Portable orchard for the smart urban farmer

Friday May 06 2016

Samuel Manene harvests produce from his movable orchard in Kasarani. Mr Manene grows oranges, mangoes and apples in polythene bags in a technique that sees him harvest big from his quarter-acre PHOTO | ERIC WAINAINA | NATION MEDIA GROUP


The cypress trees surrounding the quarter-acre farm in Kasarani, Nairobi, sway from left to right as the wind blows.

Swaying together with the trees, albeit slightly, are mango, tree tomato, apple and orange fruit trees grown inside polythene bags.

Samuel Manene is the owner of what he calls the ‘mobile orchard’.

“This is my orchard and it gives me more than I need. I harvest mangoes, oranges, apples and tree tomatoes as from any other farm,” says Manene, a prison officer who holds a degree in crop protection from the University of Nairobi and recently completed a second degree in horticulture from Jomo Kenyatta University of Agriculture and Technology.

The practice, according to him, suits urban dwellers, who have rented houses and have limited space.

“With a portable orchard, you enjoy not only the fruits, but you can move with the garden if you are shifting base,” he offers.


According to Manene who is the Kiambu GK Prison farm manager, the movable orchard works well with mangoes, oranges, tree tomatoes, strawberries, paw paws and apples.

Sergeant Manene, who also came up with the pomato crop (a plant grafted from tomato and potato), says making a mobile orchard mainly involves grafting a seedling with a bud from a mature tree to ensure the plant starts bearing fruits within a short period.
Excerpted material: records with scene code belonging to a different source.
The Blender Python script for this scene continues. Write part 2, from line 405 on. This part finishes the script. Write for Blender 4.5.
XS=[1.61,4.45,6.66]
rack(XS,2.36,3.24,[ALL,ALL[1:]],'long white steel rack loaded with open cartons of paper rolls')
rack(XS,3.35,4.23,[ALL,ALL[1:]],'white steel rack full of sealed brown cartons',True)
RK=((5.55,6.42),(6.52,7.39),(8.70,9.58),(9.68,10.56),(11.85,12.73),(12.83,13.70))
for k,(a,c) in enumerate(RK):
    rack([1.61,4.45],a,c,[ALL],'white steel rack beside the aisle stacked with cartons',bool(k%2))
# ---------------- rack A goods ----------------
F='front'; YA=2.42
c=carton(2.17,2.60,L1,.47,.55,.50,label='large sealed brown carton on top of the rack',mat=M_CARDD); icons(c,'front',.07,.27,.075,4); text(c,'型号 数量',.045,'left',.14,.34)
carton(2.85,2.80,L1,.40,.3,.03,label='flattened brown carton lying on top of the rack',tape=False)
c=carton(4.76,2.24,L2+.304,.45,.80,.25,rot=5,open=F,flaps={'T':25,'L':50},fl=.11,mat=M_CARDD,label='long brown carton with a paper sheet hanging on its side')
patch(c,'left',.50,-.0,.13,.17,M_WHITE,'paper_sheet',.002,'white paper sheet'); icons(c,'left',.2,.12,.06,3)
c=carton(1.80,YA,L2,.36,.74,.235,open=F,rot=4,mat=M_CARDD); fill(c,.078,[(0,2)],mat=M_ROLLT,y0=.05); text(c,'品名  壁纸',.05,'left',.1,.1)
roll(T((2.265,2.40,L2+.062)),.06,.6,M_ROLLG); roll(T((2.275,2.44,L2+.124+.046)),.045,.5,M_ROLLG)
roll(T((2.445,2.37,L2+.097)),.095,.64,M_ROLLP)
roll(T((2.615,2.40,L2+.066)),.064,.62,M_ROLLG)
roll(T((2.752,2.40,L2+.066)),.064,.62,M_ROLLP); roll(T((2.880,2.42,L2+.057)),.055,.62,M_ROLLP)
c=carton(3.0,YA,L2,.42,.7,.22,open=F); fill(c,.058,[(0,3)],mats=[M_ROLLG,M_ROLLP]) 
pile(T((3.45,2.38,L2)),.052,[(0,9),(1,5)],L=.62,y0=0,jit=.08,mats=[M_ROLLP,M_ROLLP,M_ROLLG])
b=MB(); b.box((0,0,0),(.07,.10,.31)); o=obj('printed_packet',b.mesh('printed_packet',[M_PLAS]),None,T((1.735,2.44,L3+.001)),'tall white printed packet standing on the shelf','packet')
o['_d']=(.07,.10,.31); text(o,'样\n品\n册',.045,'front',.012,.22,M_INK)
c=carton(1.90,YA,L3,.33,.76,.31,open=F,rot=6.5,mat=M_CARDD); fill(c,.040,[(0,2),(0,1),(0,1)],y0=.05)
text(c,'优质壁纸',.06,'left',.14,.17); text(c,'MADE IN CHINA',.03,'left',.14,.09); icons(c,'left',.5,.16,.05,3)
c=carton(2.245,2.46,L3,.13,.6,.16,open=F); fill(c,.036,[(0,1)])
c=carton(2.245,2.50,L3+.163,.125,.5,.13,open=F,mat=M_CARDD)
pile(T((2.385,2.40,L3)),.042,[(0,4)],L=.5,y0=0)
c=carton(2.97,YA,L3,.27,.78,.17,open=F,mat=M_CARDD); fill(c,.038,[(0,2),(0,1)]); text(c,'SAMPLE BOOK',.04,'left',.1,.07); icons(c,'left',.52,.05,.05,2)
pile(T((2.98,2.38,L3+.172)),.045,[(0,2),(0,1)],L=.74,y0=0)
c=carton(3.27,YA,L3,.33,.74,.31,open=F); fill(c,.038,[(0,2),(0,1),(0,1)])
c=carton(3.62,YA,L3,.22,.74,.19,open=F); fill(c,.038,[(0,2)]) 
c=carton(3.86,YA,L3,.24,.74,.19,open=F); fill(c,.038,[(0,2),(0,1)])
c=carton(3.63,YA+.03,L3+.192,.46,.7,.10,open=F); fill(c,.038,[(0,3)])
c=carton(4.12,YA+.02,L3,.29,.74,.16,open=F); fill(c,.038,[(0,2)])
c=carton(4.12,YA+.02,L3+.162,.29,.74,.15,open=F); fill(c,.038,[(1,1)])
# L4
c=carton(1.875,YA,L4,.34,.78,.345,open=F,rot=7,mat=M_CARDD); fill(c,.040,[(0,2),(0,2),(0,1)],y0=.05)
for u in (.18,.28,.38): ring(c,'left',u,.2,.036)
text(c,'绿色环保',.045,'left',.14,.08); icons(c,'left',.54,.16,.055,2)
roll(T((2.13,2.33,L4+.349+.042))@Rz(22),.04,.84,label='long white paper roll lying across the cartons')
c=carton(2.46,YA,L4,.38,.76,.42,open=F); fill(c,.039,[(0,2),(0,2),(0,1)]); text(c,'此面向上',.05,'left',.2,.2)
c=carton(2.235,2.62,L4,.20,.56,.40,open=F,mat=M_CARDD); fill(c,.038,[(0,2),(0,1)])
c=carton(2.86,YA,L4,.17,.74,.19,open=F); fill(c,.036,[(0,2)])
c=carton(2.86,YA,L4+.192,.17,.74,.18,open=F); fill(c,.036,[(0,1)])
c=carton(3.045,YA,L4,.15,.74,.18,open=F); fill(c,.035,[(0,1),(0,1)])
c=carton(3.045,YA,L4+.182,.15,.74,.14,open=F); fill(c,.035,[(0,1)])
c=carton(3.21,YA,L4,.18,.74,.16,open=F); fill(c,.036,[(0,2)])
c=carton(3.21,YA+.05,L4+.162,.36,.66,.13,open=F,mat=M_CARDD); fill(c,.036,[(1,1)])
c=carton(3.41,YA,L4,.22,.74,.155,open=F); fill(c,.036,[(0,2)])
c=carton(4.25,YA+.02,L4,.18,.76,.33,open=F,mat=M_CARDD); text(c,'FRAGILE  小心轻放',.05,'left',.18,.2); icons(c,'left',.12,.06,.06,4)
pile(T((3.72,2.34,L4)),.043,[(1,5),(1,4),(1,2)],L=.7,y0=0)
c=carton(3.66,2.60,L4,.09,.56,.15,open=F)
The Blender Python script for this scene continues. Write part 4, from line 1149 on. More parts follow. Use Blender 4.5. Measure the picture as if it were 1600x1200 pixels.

But before the grafting, one should prepare the soil. This involves getting loam soil, which is then mixed with animal and compost manure or fertiliser to ensure it has adequate nutrients.

Orchard 1

Samuel Manene harvests produce from his movable orchard in Kasarani. PHOTO | ERIC WAINAINA | NATION MEDIA GROUP

The soil is then put in plastic cans or polythene bags measuring one-and-a-half feet squared that help maintain moisture. One makes two holes on the side of the bag to avoid water-logging.

Water is of essence, and according to Manene, the crops should be supplied with plenty of it, most preferably using drip irrigation technique.

Manure and fertiliser are also important as they ensure the roots do not grow to penetrate out of the bags or break the containers. Soil, organic manure and pebbles are mixed in a ratio of 4:2:1 before being stuffed in the plastic bag.

“Roots grow longer because the plant wants to reach where nutrients and water are. But if you ensure that there is a constant supply of them in the bags, the roots will not grow that long,” Manene says, noting that his goal is to ensure that more people in urban areas grow fruits.


With the plants being in portable containers, the owner enjoys the benefits of getting fresh fruits, and can also move them when they are relocating without destroying the plants.

A farmer controls the height of the plant through pruning, and if well taken care of, Manene says a mango or orange tree can last for a life time and yield up to 1,000 fruits annually.

“The plants grow to between 5 and 7 feet. But you only realise this if you supply adequate manure, fertiliser and water. If the polythene bags and the plastic containers wear out, you can always change and still maintain the plant,” he says, adding that it takes about one-and-a half years for the plant to start bearing fruits.

He sells his fruits that include oranges, mangoes and apples at Sh30 each to consumers while wholesalers, including the Afya juice making company, buy at Sh20 each.


Samuel Manene harvests fruits in his movable orchard in Kasarani. With the plants in portable containers, the owner enjoys the benefits of getting fresh fruits, and also ability to move them when they are relocating, without destroying the plants. PHOTO | ERIC WAINAINA | NATION MEDIA GROUP

Joseph Mureithi, the principal of Waruhiu Agricultural Development Centre in Githunguri, Kiambu County, says:
“A farmer adopting the practice needs to know the exact amount of manure or fertiliser to apply and in what duration. He also needs to closely manage the plant itself.”

Knowing the exact amount of foliar fertiliser or manure to use can help one dictate how the fruit grows, including when to flower.

Apart from enjoying the fruits, one can also practice mixed cropping by planting vegetables such as tomatoes, sukuma wiki and spinach inside the bags carrying the fruits.

“The only problem with the technology is that you cannot do it on large-scale, then there is a lot of knowledge gap where farmers may not know how to control the height of the plant and manipulate its growth.”

More research needs to be done on the technique to boost it, he adds.